Do we still use sodium acetate to warm our bodies?

Yes, is still used today in consumer heating pads or hand warmers. Instead of metal balls in a metal container, today we have a metal disc inside a clear plastic bag. By clicking on a metal disc in the clear plastic pad a nucleation centre is formed causing crystallization and heat. Sodium acetate heat packs can be easily recharged by placing in boiling water (on say a stove) for a few minutes until all crystals are dissolved. The pad can then be used as a hot water bottle and when it gets cold it can be reheated by clicking the metal disc. They can be reused many times.

The Land Newspaper, 1930

 “Young (sic) asks how the foot warmers used by the Railway Department are prepared, and how they might be renewed.

The Railway Commissioners have kindly given the following information:—

(1) Foot warmers are charged in a vacuum with sodium acetate and hermetically sealed, and do not require, refilling. They are heated by being completely submerged for 1¼ hour in water maintained at boiling point for the whole time. After heating, foot warmers should retain heat for 10 to 12 hours undisturbed, or 12 to 14 hours if turned over endways 7 or 8 hours after boiling.

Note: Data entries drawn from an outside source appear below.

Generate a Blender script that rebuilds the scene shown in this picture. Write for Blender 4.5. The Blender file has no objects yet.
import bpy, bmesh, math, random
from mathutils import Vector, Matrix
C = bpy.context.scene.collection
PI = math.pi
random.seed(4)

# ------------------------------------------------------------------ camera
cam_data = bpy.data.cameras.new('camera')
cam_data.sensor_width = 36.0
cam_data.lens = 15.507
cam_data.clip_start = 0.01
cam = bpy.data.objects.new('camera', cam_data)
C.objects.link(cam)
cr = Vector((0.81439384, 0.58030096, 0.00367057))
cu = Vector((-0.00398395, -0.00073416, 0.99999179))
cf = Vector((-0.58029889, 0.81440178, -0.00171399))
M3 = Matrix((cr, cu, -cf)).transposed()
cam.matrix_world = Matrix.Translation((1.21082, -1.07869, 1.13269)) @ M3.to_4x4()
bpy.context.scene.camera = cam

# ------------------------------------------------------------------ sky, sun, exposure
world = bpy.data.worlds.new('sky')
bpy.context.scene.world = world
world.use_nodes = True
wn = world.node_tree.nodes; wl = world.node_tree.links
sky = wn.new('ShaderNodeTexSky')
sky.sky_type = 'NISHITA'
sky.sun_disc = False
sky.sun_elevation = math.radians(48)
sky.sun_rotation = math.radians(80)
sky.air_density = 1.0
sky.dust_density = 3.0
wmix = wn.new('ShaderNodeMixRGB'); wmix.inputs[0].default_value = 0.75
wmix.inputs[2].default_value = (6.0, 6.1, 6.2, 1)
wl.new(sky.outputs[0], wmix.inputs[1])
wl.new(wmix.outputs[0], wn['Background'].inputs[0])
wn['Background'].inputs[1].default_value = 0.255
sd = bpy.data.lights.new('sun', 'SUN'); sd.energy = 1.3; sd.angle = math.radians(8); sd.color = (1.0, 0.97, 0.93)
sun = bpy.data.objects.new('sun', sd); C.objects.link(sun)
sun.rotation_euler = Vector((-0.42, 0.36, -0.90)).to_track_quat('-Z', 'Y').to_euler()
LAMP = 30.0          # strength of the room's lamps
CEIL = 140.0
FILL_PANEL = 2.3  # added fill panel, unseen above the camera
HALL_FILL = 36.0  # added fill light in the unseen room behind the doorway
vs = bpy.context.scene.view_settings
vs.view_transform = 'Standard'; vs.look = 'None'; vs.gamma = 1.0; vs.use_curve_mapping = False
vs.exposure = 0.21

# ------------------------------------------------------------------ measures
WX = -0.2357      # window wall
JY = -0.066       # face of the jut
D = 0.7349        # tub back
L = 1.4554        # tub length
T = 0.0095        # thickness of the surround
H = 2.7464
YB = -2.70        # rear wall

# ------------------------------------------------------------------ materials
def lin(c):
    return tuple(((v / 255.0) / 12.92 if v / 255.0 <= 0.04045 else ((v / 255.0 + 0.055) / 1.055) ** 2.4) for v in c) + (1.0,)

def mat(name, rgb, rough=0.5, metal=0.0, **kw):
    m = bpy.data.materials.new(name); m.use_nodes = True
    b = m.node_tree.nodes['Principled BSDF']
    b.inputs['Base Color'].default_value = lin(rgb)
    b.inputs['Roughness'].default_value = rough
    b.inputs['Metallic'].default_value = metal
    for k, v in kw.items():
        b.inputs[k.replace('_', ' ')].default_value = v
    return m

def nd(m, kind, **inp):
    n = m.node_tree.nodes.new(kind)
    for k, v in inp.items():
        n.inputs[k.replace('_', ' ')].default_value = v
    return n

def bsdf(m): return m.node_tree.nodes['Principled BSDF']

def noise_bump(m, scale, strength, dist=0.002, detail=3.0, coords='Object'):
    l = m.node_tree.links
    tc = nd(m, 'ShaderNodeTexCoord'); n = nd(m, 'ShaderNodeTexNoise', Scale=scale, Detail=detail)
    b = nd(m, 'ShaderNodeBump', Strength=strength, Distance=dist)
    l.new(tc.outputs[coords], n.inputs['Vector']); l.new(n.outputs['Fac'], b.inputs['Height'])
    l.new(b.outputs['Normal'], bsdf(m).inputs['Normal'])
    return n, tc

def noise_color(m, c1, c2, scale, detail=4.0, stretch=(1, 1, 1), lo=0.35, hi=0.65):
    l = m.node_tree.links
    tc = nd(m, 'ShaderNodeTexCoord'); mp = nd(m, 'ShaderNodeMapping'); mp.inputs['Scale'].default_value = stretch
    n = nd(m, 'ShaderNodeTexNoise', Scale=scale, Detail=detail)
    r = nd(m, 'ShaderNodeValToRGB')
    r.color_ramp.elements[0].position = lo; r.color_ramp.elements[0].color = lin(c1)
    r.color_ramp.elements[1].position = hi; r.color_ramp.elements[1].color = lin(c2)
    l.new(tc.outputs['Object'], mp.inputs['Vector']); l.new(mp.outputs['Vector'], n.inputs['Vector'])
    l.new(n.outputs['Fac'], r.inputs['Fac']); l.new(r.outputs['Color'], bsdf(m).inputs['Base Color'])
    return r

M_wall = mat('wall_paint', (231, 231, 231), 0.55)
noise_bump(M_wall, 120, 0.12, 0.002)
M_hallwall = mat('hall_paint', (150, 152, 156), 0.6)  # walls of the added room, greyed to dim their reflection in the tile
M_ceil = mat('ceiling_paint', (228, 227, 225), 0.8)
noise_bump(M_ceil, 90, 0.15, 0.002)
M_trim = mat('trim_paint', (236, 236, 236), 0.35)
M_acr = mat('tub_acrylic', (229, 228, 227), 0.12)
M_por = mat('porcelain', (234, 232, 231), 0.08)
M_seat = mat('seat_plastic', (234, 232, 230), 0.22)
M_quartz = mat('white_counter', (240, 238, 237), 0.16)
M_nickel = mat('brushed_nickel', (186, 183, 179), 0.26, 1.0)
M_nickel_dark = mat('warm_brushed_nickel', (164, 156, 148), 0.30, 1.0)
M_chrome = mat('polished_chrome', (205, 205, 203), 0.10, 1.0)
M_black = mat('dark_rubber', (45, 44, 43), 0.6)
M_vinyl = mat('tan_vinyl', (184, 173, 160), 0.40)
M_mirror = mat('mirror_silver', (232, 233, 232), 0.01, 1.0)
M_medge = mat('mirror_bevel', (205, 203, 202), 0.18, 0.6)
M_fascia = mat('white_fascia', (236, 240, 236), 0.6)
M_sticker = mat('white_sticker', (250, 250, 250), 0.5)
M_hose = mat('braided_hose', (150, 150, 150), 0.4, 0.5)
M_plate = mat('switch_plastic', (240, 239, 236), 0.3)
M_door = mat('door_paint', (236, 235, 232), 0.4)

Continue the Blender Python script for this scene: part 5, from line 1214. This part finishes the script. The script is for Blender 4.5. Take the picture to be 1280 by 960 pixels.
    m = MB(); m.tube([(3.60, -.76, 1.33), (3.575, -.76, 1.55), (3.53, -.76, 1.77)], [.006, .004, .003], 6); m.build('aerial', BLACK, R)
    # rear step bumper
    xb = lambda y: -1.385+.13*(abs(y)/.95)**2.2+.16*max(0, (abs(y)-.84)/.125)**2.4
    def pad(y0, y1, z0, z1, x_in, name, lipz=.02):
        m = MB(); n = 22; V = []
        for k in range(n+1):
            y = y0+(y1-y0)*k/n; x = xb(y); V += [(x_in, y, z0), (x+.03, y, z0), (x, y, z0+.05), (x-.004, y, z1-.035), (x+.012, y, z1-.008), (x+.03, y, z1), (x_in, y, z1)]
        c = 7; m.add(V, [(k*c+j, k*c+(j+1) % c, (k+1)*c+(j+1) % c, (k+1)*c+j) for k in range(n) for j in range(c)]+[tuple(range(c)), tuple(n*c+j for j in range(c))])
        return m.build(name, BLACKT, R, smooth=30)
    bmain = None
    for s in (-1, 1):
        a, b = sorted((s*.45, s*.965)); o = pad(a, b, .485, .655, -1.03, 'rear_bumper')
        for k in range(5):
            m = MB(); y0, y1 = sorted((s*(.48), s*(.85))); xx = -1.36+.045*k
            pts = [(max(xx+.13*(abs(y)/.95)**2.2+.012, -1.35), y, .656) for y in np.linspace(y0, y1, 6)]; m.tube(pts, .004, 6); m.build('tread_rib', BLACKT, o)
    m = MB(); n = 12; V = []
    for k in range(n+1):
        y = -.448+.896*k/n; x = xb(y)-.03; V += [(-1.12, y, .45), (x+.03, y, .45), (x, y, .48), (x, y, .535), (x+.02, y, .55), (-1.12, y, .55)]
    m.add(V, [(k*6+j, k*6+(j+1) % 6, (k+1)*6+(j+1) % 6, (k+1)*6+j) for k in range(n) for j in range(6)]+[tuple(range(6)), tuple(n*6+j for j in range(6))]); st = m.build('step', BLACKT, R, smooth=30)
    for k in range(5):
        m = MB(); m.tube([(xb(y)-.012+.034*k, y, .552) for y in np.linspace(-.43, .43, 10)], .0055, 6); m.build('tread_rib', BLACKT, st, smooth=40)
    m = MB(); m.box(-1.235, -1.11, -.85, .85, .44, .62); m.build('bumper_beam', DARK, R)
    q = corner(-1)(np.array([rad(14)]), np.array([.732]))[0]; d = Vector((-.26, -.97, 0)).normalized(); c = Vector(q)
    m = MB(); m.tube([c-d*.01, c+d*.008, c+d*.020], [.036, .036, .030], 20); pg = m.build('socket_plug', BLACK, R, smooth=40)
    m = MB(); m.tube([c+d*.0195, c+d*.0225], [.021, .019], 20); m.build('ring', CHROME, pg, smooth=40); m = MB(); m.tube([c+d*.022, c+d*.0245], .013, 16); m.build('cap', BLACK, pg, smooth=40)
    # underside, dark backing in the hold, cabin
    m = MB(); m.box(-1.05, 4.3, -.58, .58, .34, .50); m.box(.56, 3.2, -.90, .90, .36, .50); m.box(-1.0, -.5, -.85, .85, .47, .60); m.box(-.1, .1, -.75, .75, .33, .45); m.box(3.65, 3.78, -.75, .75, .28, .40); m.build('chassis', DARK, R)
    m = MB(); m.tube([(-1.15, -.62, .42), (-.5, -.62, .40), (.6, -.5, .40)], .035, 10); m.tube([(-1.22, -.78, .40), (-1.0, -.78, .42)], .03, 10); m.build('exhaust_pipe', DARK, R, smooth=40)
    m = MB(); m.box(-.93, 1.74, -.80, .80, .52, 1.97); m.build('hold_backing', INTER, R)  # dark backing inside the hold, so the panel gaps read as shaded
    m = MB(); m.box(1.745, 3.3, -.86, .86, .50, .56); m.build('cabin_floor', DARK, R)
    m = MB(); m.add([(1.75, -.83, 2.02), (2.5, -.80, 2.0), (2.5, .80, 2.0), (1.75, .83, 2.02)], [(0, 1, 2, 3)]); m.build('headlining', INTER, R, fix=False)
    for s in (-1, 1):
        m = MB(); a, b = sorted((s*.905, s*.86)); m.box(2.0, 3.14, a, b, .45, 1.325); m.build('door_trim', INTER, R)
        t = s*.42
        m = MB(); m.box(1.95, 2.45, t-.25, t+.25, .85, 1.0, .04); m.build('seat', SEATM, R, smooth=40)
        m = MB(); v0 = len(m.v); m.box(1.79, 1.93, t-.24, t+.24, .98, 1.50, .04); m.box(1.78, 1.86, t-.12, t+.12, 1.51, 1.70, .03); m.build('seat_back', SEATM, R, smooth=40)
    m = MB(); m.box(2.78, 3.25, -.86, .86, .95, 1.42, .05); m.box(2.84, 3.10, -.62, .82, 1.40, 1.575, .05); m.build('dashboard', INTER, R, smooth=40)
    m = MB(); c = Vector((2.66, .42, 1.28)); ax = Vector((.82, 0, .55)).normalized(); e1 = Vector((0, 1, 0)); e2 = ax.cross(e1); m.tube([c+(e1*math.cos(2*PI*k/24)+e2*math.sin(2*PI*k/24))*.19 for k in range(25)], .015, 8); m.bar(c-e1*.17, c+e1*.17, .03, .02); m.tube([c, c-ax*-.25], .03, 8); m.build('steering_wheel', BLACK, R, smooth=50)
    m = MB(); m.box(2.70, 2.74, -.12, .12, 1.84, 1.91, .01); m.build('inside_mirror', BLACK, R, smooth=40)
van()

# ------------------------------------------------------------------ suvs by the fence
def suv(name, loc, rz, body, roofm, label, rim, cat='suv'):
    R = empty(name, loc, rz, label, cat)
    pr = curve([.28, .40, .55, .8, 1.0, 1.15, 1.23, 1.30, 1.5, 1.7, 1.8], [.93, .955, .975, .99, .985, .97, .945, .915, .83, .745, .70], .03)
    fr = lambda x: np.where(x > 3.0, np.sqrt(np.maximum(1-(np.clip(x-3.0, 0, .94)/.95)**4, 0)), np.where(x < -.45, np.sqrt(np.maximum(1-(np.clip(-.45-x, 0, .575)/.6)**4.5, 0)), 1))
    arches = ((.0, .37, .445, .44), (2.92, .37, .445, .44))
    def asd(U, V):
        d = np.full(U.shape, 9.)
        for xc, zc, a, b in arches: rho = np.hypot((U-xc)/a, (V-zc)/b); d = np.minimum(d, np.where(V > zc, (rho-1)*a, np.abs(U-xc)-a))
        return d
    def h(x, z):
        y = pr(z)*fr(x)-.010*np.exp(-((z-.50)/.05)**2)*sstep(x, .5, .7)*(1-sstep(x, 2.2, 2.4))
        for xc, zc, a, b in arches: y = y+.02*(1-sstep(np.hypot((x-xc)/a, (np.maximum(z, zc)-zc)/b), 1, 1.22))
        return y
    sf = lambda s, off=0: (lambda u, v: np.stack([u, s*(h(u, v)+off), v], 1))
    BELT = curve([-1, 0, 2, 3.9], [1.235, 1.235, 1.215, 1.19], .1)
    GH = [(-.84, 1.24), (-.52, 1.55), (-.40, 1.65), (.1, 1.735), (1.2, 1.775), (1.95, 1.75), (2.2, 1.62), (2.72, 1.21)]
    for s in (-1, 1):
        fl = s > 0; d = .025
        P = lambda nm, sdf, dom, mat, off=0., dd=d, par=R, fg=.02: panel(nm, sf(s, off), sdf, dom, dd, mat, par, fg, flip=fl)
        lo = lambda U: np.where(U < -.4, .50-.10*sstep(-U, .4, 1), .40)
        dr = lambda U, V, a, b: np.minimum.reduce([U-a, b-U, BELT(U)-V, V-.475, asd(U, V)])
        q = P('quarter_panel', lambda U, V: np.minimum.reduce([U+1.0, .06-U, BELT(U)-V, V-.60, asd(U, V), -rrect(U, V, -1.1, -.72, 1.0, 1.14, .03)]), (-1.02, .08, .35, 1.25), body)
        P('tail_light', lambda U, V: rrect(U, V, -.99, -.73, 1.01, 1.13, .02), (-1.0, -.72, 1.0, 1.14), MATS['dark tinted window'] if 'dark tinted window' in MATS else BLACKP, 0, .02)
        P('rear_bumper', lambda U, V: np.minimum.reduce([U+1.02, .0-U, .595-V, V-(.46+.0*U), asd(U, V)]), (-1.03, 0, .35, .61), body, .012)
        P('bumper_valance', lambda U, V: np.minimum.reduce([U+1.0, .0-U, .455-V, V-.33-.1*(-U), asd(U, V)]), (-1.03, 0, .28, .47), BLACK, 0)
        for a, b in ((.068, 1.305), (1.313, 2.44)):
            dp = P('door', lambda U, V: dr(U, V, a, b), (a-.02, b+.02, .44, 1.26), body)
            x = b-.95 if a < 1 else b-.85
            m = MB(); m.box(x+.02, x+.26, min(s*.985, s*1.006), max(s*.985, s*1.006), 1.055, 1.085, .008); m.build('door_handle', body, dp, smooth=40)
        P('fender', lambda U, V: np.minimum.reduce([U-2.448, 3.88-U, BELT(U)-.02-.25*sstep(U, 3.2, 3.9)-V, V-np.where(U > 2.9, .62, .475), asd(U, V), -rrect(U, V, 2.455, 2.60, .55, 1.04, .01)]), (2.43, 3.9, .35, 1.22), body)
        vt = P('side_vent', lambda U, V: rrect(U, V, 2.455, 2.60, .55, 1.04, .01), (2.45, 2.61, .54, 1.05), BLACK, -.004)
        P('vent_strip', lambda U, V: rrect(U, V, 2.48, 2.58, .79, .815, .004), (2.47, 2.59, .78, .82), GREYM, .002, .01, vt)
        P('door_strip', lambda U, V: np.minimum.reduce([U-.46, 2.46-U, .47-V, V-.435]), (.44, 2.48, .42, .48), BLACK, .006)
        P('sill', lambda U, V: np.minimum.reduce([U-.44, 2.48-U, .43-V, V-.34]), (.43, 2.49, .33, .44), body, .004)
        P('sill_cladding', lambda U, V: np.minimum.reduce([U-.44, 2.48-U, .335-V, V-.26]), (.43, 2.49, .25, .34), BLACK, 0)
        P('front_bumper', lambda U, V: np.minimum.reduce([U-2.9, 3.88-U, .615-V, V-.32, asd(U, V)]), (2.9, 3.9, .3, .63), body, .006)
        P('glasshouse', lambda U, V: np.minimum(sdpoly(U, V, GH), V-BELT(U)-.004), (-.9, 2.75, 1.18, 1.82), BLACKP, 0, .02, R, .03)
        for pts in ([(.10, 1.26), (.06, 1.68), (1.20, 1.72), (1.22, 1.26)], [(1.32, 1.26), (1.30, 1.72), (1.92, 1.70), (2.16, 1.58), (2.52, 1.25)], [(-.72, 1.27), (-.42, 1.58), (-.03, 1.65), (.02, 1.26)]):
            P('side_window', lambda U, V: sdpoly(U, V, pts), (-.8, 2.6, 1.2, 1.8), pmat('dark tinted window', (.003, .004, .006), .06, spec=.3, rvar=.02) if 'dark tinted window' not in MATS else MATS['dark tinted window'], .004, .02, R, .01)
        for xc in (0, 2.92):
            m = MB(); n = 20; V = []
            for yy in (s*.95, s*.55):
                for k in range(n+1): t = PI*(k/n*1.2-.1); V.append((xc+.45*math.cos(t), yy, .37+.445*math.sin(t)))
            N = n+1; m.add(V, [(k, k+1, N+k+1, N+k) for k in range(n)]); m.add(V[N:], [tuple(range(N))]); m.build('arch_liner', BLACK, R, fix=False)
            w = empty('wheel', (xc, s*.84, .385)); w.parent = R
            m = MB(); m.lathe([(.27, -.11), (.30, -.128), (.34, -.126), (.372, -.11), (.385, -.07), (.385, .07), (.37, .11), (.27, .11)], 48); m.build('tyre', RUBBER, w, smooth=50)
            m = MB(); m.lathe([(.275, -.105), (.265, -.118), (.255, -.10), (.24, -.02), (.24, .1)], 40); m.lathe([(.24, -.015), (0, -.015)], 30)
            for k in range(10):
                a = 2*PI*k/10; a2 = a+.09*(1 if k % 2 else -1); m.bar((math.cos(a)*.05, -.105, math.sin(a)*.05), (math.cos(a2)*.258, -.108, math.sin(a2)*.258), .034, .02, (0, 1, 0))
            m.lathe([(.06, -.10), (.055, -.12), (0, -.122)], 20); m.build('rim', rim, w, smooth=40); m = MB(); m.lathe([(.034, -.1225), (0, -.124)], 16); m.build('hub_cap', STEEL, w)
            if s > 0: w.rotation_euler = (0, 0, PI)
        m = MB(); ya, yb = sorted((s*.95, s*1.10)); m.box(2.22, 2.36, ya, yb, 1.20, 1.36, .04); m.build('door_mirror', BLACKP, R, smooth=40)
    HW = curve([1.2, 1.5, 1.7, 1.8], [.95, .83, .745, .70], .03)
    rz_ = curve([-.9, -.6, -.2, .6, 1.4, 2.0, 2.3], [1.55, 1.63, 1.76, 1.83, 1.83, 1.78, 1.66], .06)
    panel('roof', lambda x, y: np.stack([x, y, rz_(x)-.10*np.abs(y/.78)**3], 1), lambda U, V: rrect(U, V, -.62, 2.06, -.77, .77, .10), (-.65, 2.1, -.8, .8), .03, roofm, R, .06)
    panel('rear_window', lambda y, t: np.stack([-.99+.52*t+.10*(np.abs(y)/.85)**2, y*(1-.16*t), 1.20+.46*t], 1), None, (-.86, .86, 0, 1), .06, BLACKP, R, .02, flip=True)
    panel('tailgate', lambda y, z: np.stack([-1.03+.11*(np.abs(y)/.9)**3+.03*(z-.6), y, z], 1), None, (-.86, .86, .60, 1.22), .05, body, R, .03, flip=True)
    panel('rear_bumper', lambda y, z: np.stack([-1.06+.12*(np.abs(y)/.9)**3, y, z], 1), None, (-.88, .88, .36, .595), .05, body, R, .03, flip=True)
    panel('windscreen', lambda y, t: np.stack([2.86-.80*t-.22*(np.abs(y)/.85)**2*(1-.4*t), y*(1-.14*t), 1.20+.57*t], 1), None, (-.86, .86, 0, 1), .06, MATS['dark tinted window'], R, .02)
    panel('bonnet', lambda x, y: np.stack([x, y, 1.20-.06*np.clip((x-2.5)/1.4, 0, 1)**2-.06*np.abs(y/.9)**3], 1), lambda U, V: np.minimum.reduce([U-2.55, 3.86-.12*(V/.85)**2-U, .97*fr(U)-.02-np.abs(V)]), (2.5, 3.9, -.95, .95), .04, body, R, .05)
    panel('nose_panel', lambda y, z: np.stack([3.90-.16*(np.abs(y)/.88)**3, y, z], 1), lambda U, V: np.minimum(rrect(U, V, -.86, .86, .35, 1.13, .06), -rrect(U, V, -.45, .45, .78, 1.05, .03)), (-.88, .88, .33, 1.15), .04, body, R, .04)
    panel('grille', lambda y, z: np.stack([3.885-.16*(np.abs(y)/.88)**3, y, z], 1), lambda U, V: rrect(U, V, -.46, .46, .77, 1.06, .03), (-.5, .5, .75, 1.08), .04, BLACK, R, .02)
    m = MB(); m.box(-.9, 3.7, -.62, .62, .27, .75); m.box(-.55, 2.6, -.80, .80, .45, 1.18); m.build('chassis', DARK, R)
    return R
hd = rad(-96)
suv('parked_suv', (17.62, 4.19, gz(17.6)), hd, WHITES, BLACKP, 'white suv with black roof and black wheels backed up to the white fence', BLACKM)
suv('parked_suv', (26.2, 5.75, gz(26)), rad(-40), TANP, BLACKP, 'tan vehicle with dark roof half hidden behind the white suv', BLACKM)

(2) Sodium acetate is not dangerous to flesh or clothing.

(3) The heating of foot warmers charged with sodium acetate is brought about by boiling as described above. After having become partially cooled, the heat can be regenerated by shaking or turning the foot warmer over endways.”

 The Country Man's Inquiry Department! Conducted By "The Man on The Land” The Land (Sydney, NSW), Friday 12 September 1930

World War I

An interesting footnote is that train travellers in Victoria were supplied with less foot warmers during the latter part of WWI because (at the time) Germany was the only source of sodium acetate.